Scene script records:
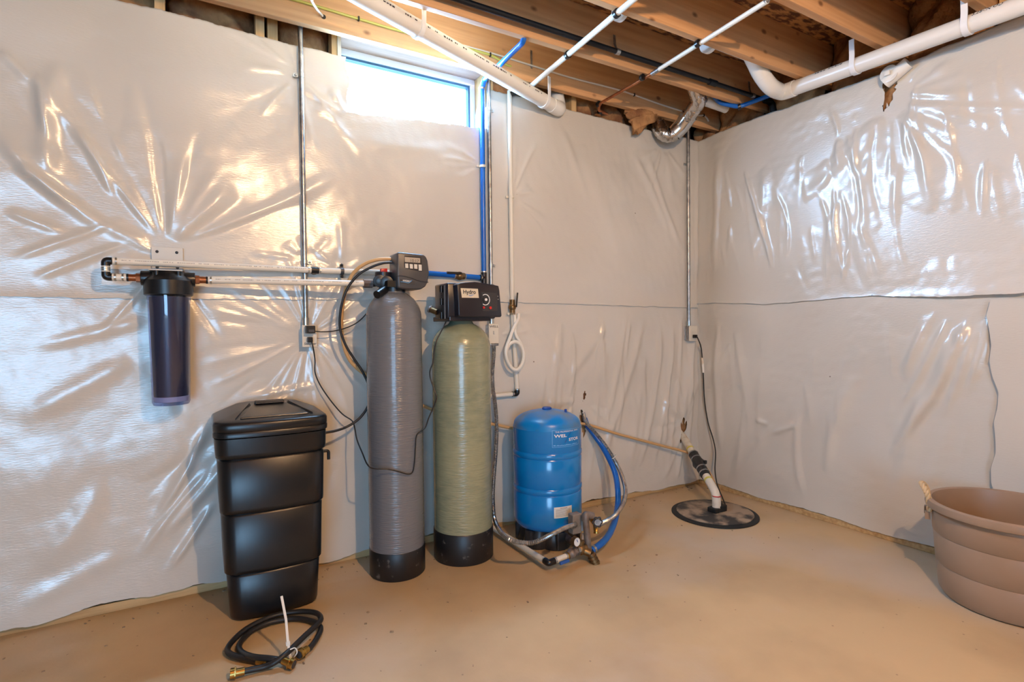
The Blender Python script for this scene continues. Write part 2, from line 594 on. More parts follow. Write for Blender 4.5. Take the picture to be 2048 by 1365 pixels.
def star(X, Z, c, n, amp, reach, rs, a0=0.0, a1=360.0, w=0.011):
    """folds running out of a point where the sheet is pinned"""
    h = np.zeros_like(X)
    for i in range(n):
        a = math.radians(a0 + (a1 - a0) * (i + rs.uniform(-0.35, 0.35)) / n)
        L = reach * rs.uniform(0.35, 1.0)
        r0 = 0.02 + 0.03 * rs.rand()
        h += fold(X, Z, c[0] + r0 * math.cos(a), c[1] + r0 * math.sin(a), c[0] + L * math.cos(a), c[1] + L * math.sin(a),
                  w * rs.uniform(0.6, 1.3), amp * rs.uniform(0.5, 1.1) * (1 if rs.rand() < 0.72 else -0.7), rs.uniform(-0.05, 0.05), 1.8)
    d = np.hypot(X - c[0], Z - c[1])
    return h * np.clip(d / 0.05, 0, 1) - 0.006 * np.exp(-(d / 0.12) ** 2)


def ripples(X, Z, rs, n, lmin, lmax, amp):
    h = np.zeros_like(X)
    for i in range(n):
        a, l = rs.uniform(0, math.pi), rs.uniform(lmin, lmax)
        h += np.sin((X * math.cos(a) + Z * math.sin(a)) * 2 * math.pi / l + rs.uniform(0, 6.3))
    return h * amp / math.sqrt(n)


def axis(edge, fine_to, far, step):
    n = int(round((edge - fine_to) / step))
    fine = np.linspace(fine_to, edge, n + 1)
    return np.concatenate([np.linspace(far, fine_to, 14)[:-1], fine])


def relief_back(X, Z):
    rs = np.random.RandomState(3)
    h = ripples(X, Z, rs, 10, 0.28, 0.7, 0.0035) + ripples(X, Z, rs, 18, 0.05, 0.14, 0.0004)
    h += 0.008 * np.abs(np.sin(math.pi * (X + 2.965) / 0.61)) ** 1.5
    P = lambda px, py: (A(px, py).x, A(px, py).z)
    h += star(X, Z, P(335, 500), 17, 0.012, 1.0, rs, 22, 168, 0.013)        # filter bracket, upwards
    h += star(X, Z, P(335, 520), 10, 0.008, 0.55, rs, 160, 400, 0.010)
    h += star(X, Z, P(616, 672), 44, 0.0055, 0.62, rs, 0, 360, 0.0065)         # outlet box
    h += star(X, Z, P(600, 150), 9, 0.005, 0.55, rs, 120, 330, 0.008)
    h += star(X, Z, P(612, 522), 8, 0.004, 0.30, rs)
    h += star(X, Z, P(683, 545), 8, 0.005, 0.30, rs, 0, 360)
    h += star(X, Z, P(1022, 395), 9, 0.006, 0.42, rs, -60, 120, 0.008)
    h += star(X, Z, P(965, 332), 7, 0.004, 0.34, rs, 140, 230, 0.008)
    h += star(X, Z, P(985, 670), 12, 0.006, 0.36, rs, 0, 360, 0.007)
    h += star(X, Z, P(1026, 628), 10, 0.006, 0.30, rs)
    h += star(X, Z, P(1166, 800), 9, 0.006, 0.5, rs, 180, 360, 0.012)
    h += star(X, Z, P(1366, 845), 9, 0.008, 0.5, rs, 60, 290, 0.012)
    h += star(X, Z, P(700, 245), 5, 0.007, 0.45, rs, 120, 175, 0.014)
    h += star(X, Z, P(1325, 290), 8, 0.006, 0.5, rs, 200, 330, 0.012)
    for i in range(34):                                    # hanging folds between the green tank and the corner
        u0 = rs.uniform(-1.45, -0.06)
        z0 = rs.uniform(0.75, 1.30)
        L = rs.uniform(0.3, 0.9)
        h += fold(X, Z, u0, z0, u0 + rs.uniform(-.16, .03) * L - 0.01, max(z0 - L, 0.08), rs.uniform(0.010, 0.024), rs.uniform(0.004, 0.010), rs.uniform(-.06, .08), 0.6)
    for px0, py0, px1, py1, w, a, c in [
            (30, 330, 150, 420, .020, .014, .05), (0, 270, 230, 460, .026, .020, -.06), (120, 120, 108, 400, .035, .018, -.04), (75, 140, 100, 290, .016, .010, 0),
            (10, 420, 140, 470, .016, .010, 0), (150, 250, 235, 420, .018, .012, .04), (200, 60, 215, 320, .05, -.012, .05), (60, 560, 270, 480, .015, .008, 0),
            (20, 520, 250, 440, .015, .008, 0), (0, 100, 80, 180, .02, .01, 0),
            (560, 760, 280, 1120, .024, .016, .04), (520, 820, 250, 1010, .03, -.010, 0), (420, 840, 300, 1060, .020, .014, .03), (430, 930, 270, 1130, .018, .012, -.03),
            (430, 1000, 330, 1150, .016, .012, .02), (600, 780, 400, 900, .018, .011, 0), (640, 770, 470, 800, .015, .008, 0), (300, 640, 60, 700, .025, .007, 0),
            (270, 720, 30, 850, .04, .010, 0), (220, 960, 60, 1160, .05, .010, .04), (260, 1100, 20, 1230, .04, .008, 0),
            (1290, 625, 1180, 960, .030, .012, .03), (1320, 640, 1270, 960, .024, .014, .05), (1345, 640, 1300, 960, .020, .012, .03), (1250, 620, 1190, 900, .022, .009, .04),
            (1385, 650, 1372, 830, .018, .016, .02), (1360, 900, 1352, 960, .016, .010, 0), (1220, 640, 1120, 780, .03, .008, 0), (1150, 290, 1250, 560, .06, .007, .04),
            (1290, 300, 1370, 520, .025, .009, -.03), (1260, 300, 1340, 480, .025, .008, .03), (1120, 250, 1180, 420, .03, .006, 0), (1392, 300, 1390, 600, .015, .010, .0),
            (1060, 640, 1160, 800, .03, .006, .03), (690, 760, 660, 1060, .04, .008, .03), (690, 290, 930, 310, .05, .006, .02), (640, 330, 940, 350, .07, .005, 0)]:
        p, q = P(px0, py0), P(px1, py1)
        h += fold(X, Z, p[0], p[1], q[0], q[1], w, a, c)
    return h


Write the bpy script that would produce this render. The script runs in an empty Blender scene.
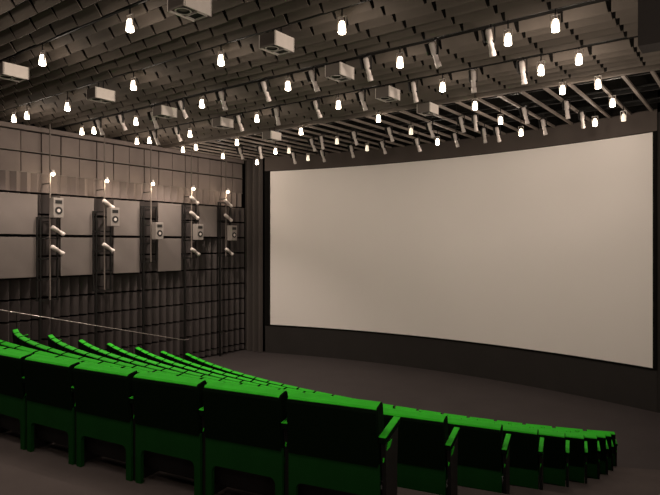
import bpy, bmesh, math, random
from mathutils import Vector, Matrix

random.seed(7)
S = bpy.context.scene
COL = S.collection
PI = math.pi

# ------------------------------------------------------------------ frame of reference
# x runs across the hall (right is +), y towards the screen, z up.  The viewer stands at (0, 0, EYE).
FPX, VPX, HOR, EYE = 574.0, 760.0, 244.0, 4.32
TH = math.atan((VPX - 330) / FPX)
CT, ST = math.cos(TH), math.sin(TH)


def on_row(px, py, dep):
    """point on the vertical plane y = dep that the viewer sees at (px, py)"""
    u = (px - 330) / FPX
    lat = dep * (CT * u - ST) / (ST * u + CT)
    zc = -ST * lat + CT * dep
    return lat, EYE + (HOR - py) * zc / FPX


def on_wall(px, py, lat):
    """point on the vertical plane x = lat"""
    u = (px - 330) / FPX
    dep = lat * (ST * u + CT) / (CT * u - ST)
    zc = -ST * lat + CT * dep
    return dep, EYE + (HOR - py) * zc / FPX


# ------------------------------------------------------------------ materials
def mat(name, col, rough=.7, metal=0., var=.0, scale=4., bump=0., bscale=60., spec=.3, stretch=None):
    m = bpy.data.materials.new(name)
    m.use_nodes = True
    nt = m.node_tree
    b = nt.nodes['Principled BSDF']
    b.inputs['Base Color'].default_value = (*col, 1)
    b.inputs['Roughness'].default_value = rough
    b.inputs['Metallic'].default_value = metal
    b.inputs['Specular IOR Level'].default_value = spec
    if var or bump:
        tc = nt.nodes.new('ShaderNodeTexCoord')
        mp = nt.nodes.new('ShaderNodeMapping')
        if stretch:
            mp.inputs['Scale'].default_value = stretch
        nt.links.new(tc.outputs['Object'], mp.inputs['Vector'])
    if var:
        n = nt.nodes.new('ShaderNodeTexNoise')
        n.inputs['Scale'].default_value = scale
        n.inputs['Detail'].default_value = 4
        r = nt.nodes.new('ShaderNodeValToRGB')
        r.color_ramp.elements[0].position = .3
        r.color_ramp.elements[1].position = .7
        r.color_ramp.elements[0].color = (*[c * (1 - var) for c in col], 1)
        r.color_ramp.elements[1].color = (*[min(1, c * (1 + var)) for c in col], 1)
        nt.links.new(mp.outputs[0], n.inputs['Vector'])
        nt.links.new(n.outputs[0], r.inputs[0])
        nt.links.new(r.outputs[0], b.inputs['Base Color'])
    if bump:
        n2 = nt.nodes.new('ShaderNodeTexNoise')
        n2.inputs['Scale'].default_value = bscale
        bp = nt.nodes.new('ShaderNodeBump')
        bp.inputs['Strength'].default_value = bump
        bp.inputs['Distance'].default_value = .01
        nt.links.new(mp.outputs[0], n2.inputs['Vector'])
        nt.links.new(n2.outputs[0], bp.inputs['Height'])
        nt.links.new(bp.outputs[0], b.inputs['Normal'])
    return m


def glow(name, col, strength):
    m = bpy.data.materials.new(name)
    m.use_nodes = True
    b = m.node_tree.nodes['Principled BSDF']
    b.inputs['Base Color'].default_value = (.8, .75, .7, 1)
    b.inputs['Emission Color'].default_value = (*col, 1)
    b.inputs['Emission Strength'].default_value = strength
    return m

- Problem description
Look above for the line with "Write the bpy" and the line with "PI = math.pi"; set down those two lines and all lines between them exactly, without pictures and without anything else.

- Result of this exercise
Write the bpy script that would produce this render. The script runs in an empty Blender scene.
import bpy, bmesh, math, random
from mathutils import Vector, Matrix

random.seed(7)
S = bpy.context.scene
COL = S.collection
PI = math.pi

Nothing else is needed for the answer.